DISGRACED presenter Jonathan Ross is returning to our television screens in the new year.
He’s slithered back under the corporation door, and will soon be drawing £6 million of your money, thereby providing ample proof that the new Establishment will always look after its own. It’s business as usual.
How ironic this will be, especially when it is recalled how we used to mock those who ran the shop back in the 1960s. For the people in control these days are far more grotesque than the old guard they replaced.
Pete Townsend most certainly knocked the nail on the head all those years ago when he memorably sang “meet the new boss, same as the old boss”.
The new incumbents swagger, swear, crack unfunny jokes and play to the politically-correct gallery. But as Townsend also wrote, some of us won’t get fooled again.
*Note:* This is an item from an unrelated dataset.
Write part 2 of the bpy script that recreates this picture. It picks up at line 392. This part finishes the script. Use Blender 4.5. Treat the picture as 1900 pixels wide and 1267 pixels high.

For I have this feeling that the public’s relationship with Ross will never be the same again. And even though he’s coming back, something tells me his days are numbered.
Britain is in the throes of a downturn. Thousands are losing their jobs and having homes repossessed. Who wants to watch some fat overpaid presenter laugh at them every Friday night?
When the phone harassment story broke, a former 1980s ‘alternative’ comedian wrote a gushing love letter, masquerading as an article in the increasingly silly Independent newspaper, to Russell Brand, a man who rose without trace and has thankfully sunk with equal ease.
My view? Good riddance to the idiot.
Ross and Brand were extremely lucky to escape being charged with a criminal offence, a fact that has been almost universally overlooked. As the pundits agonised over issues of taste, no one – as far as I could see – pointed out that making obscene phone calls is against the law.
In the case of these two individuals, the victim of their abuse was an old man who had once been a victim of the Nazis.
No one should ever, ever forget that.